Я знал, что это уже не раз случалось со мной. И я всегда пытался что-то вспомнить и не мог. Я не понимал, как это возможно, ведь я еще очень мал, и таких воспоминаний быть не должно. И мысль останавливалась, но какое-то ощущение внутри меня уходило далеко-далеко. Я парил в пространстве…
Сейчас, конечно, я могу объяснить, что чувствовал тогда, с точки зрения медитативного опыта и многолетних практик. А тогда было так необычно и в то же время привычно. И это вносило такую сумятицу в сознание: «Что происходит? Где я?» Но я понимал, что никто мне не объяснит, нужно думать самому. Я почему-то знал, что во всем разберусь. Надо просто жить в моменте и ждать, и я буду постепенно все узнавать.
– Ты в детстве привык не рассказывать никому о своих ощущениях? Держал в себе свои мысли и такие воспоминания? Ты знал, что никто ничего не поймет?
Меня никто не спрашивал, а потребности делиться своими мыслями и ощущениями не возникало. Да и некому было рассказывать. Люди не очень интересовались мной. У меня была интересная мама. Я не помню, чтобы она со мной разговаривала. С точки зрения обычных родителей, такое отношение и все, что случилось со мной на реке, было ужасным. И с этим не поспоришь, но теперь я считаю, что для меня это был бесценный опыт выхода из тела.
Для большинства обычных людей сознание и тело неразделимы, и они могут осознавать себя только внутри своего физического тела. Из своей практики учителя я знаю, что первый медитативный опыт часто сопровождается выходом из тела. И у некоторых людей это состояние вызывает жуткий страх, и на этом их занятия духовными практиками заканчиваются. А другие, наоборот, почувствовав эйфорию от пребывания вне тела, не хотят в него возвращаться. Для них медитация становится способом сбежать от реальности с ее проблемами в мир иллюзий. И то и другое отношение – это крайности, истина, как всегда, посередине.

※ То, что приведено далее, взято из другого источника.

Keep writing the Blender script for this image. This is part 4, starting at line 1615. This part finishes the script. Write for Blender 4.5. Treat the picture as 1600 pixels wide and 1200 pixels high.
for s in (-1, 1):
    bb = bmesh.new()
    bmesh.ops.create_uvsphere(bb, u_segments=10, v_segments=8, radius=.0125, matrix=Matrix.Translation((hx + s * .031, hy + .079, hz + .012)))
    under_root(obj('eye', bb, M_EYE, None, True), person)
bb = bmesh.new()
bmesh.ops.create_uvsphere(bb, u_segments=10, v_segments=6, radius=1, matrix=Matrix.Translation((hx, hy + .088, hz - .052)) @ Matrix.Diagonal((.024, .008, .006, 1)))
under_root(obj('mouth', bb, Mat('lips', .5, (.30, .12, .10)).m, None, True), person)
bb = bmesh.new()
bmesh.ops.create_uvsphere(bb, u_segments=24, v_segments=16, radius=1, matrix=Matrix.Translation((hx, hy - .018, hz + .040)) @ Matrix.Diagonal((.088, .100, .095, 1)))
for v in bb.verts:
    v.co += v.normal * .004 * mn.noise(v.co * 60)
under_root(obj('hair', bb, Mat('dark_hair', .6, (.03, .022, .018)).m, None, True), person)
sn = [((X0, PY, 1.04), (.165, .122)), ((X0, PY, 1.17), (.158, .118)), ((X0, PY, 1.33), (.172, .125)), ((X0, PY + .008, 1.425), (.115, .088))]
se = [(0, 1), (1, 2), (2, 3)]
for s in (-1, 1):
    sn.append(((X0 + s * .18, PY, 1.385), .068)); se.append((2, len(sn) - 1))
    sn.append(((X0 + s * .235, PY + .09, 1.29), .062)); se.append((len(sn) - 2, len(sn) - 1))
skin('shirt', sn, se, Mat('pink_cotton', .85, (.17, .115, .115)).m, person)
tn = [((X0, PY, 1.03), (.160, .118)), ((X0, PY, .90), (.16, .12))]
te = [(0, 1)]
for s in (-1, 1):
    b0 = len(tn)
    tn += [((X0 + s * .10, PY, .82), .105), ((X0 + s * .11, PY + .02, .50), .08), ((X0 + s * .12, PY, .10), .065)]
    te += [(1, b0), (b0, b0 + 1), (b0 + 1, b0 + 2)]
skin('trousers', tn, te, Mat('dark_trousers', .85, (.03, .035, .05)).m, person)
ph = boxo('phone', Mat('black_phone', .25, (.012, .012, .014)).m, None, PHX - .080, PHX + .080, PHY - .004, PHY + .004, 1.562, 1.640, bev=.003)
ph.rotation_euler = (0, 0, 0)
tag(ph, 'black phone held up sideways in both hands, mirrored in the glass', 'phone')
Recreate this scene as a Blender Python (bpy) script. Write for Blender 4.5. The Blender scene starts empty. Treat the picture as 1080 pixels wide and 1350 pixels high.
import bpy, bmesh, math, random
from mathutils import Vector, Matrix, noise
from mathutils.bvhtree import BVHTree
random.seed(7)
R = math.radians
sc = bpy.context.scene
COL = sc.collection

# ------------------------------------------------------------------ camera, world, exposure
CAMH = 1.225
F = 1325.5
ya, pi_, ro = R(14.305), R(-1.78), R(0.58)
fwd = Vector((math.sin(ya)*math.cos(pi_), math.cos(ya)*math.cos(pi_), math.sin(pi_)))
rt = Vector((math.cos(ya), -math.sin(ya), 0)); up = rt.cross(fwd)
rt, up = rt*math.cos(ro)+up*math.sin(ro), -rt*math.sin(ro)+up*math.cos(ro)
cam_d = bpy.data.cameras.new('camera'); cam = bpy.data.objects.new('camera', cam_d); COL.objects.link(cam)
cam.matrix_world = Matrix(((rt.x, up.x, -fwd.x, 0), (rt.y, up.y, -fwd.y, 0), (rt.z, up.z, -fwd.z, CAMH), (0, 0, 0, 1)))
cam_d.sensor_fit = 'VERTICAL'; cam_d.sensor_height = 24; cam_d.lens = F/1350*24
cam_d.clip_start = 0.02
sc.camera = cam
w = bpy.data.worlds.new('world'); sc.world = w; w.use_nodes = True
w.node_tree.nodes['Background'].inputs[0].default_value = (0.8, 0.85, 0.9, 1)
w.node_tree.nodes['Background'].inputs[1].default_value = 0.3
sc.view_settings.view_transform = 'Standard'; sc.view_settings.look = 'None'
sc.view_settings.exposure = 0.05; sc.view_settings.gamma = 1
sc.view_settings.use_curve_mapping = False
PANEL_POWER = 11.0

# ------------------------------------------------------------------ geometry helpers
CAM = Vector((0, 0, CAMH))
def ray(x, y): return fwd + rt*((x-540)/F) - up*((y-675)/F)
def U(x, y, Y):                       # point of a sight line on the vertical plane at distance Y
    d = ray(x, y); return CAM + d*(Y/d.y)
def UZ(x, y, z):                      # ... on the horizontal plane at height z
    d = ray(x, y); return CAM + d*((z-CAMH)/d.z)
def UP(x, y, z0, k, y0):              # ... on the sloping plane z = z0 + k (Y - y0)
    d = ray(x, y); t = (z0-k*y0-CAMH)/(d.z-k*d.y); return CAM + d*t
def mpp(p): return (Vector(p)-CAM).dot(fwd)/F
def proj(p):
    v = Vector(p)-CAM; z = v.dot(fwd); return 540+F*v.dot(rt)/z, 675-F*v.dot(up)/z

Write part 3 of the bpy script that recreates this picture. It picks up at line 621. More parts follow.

Перемена в моей жизни произошла вскоре после случая с лодкой. И первые разговоры со мной начались, когда мне было лет пять. Я тогда приехал из Белоруссии, где жил с мамой, обратно в Питер. Я стал жить у бабушки и тети. Они разговаривали со мной, и это было очень некомфортно. Я не привык кому-то о себе рассказывать. Мне казалось, что они задают очень много вопросов.
— Было ощущение, что никто не поймет?
Мне даже не приходило в голову рассказывать о своем внутреннем мире, беспокоиться о том, что меня могут не понять. Меня это не волновало. Чувство самодостаточности давало мне покой и внутреннюю целостность. Было ощущение, что я где-то далеко от того, что заботит других людей, и от бытовой суеты. Но чувства превосходства не было, просто было легко и свободно и не хотелось терять это ощущение. Я думаю, что мое восприятие тогда очень отличалось от обычного мироощущения других людей. Разница была так велика, что было сложно понимать, что от меня хотят. Как будто я высоко в небе и оттуда сложно увидеть, что происходит внизу на земле.
— А помнишь, ты мне рассказывал о том, как в школьном классе ты в первый раз с высоты увидел небо?
Да. Это было здорово. Когда я пошел в первый класс, я впервые оказался выше первого этажа. Я привык жить в доме. Там все было близко к земле, и в Ленинграде мы тоже жили на первом этаже. А в школе наш класс находился на последнем этаже. Наверное, чтобы старшеклассники не заходили на этаж к малышам. Я сидел на второй парте у окна. Мне очень нравился вид. Я удивлялся, потому что никогда раньше не видел дома сверху: крыши и небо. Было так интересно смотреть на облака. Мысли успокаивались, и казалось, что можно так сидеть вечно. Не думать, не двигаться, а быть целиком в моменте, в этих ощущениях. Сознание, как зеркало, и как будто растворяешься в мире, сам становишься небом и облаками. Как будто границы исчезают, и возникает полное единство со всем миром, с его бесконечностью.